Com efeito, estes duplos duplicam: eles não são meros doppelgängers num jardim de espelhos ou gémeos pregando uma partida ilusiva aos sentidos, mas antes a manifestação de uma bifurcação profunda. Este é o segundo significado do duplo: o outro como desdobramento do si mesmo e o si mesmo desdobrando-se na possibilidade de ser outro. Baku e Ryôhei são, então, possibilidades existenciais distintas de Asako e também duas formas de amar que se excluem mutuamente. O primeiro, como vimos, representa um amor no fio da navalha aparentemente pronto para vencer qualquer pressão exterior, imediato e veloz (o acidente de mota, a fuga do jantar de carro), temporal, mas que não se deixa nunca interiorizar devidamente: não conhece compromissos, depende das pulsões, conserva o enigma, etc. O segundo, por contraste, é um tipo de afecção espiritual “adquirida na paciência” que constrói um modelo de conduta passível de ser trazido para a vida diária (veja-se como o espaço doméstico enquanto espaço de intimidade só entre Asako e Ryôhei é realmente filmado, por contraste ao quarto improvisado e “de passagem” de Baku). O amor de Ryôhei, por mais manso que possa parecer aos cépticos que não têm notícia das coisas duradouras, satisfaz o adágio matrimonial do Juiz Vilhelm: “uma pessoa só ama verdadeiramente quando sabe aquilo que ama”; ele lança, por isso mesmo, as fundações do cumprimento de uma promessa de exclusividade e eternidade baseada numa quase absoluta compreensão entre pares.
Da mesma maneira que o amor pode ser descrito como uma “união entre necessidade e liberdade”, então a ansiedade do duplo manifesta-se na possibilidade de escolher um de dois caminhos. Ela é, portanto, a vertigem da liberdade de poder vir a ser uma coisa ou o seu contrário num regime adversativo integralmente exclusivo.
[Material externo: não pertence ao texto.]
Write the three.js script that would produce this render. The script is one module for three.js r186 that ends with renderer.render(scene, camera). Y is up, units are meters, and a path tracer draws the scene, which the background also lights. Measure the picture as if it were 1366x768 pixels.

Asako (I) tiraniza Asako (II) com visões do original Baku na pele replicada de Ryôhei, forçando a segunda a “ouvir as entranhas” da primeira (lembram-se de Happy Hour?) até à desrealização de todos os projectos. Aqui estamos em pleno território hamaguchiano. O assombro do duplo desemboca numa decisão hesitante, porém com a forma da irremediabilidade de um pecado. O desejo, quando assim encarado nesta sede radical de escolher o que nos destrói, muda o rosto dos seus intervenientes, desregula-os trazendo à tona outros “eus”, oblitera as fundações éticas porque olvida qualquer petição de universalidade nos actos. É o olho em estado selvagem (parafraseando a famigerada frase de André Breton) do modo existencial do esteta. Mas se Asako (I) julga ter finalmente acordado enquanto foge com Baku de Ryôhei, fiando-se nas entranhas nem sempre mais esclarecidas do que a pele que as cobre, é porque ela não se apercebe ainda que apenas despertou dentro de um outro sonho. Cabe a Asako (II), no entanto, vir à tona do sono e abrir os olhos pela segunda vez.
A ideia de graus de vigilância ou hierarquia de estados oníricos assume aqui um papel fundamental, o mesmo que os graus da existência, desenhados habitualmente em círculos concêntricos, alcançavam em Kierkegaard. Asako (II) está pronta a redimir-se perante o amante destruído (por mais difícil que isso seja) porque contém já a superação de Asako (I). Dessa maneira, a procura pela retoma do amor ético de Ryôhei representa já a primeira vitória sobre a ansiedade, mas também o esclarecimento em relação ao amor estético, insuficiente, de Baku. Da forma mais inusitada, aguardando por um perdão que pode nunca chegar, é, afinal, Asako que acaba por complementar a exigência sobre-humana desse amor ético baseado no conhecimento radical do outro, nesse conhecimento que não desconhece. Aceitar a sujidade do rio, que é belo por não se esconder ou resguardar-se em sigilo, pode ser o novo início destes dois futuros amantes passados, expulsos do paraíso após terem saboreado o fruto proibido, entregues, pois, à liberdade de poderem sujeitar-se ao compromisso eterno.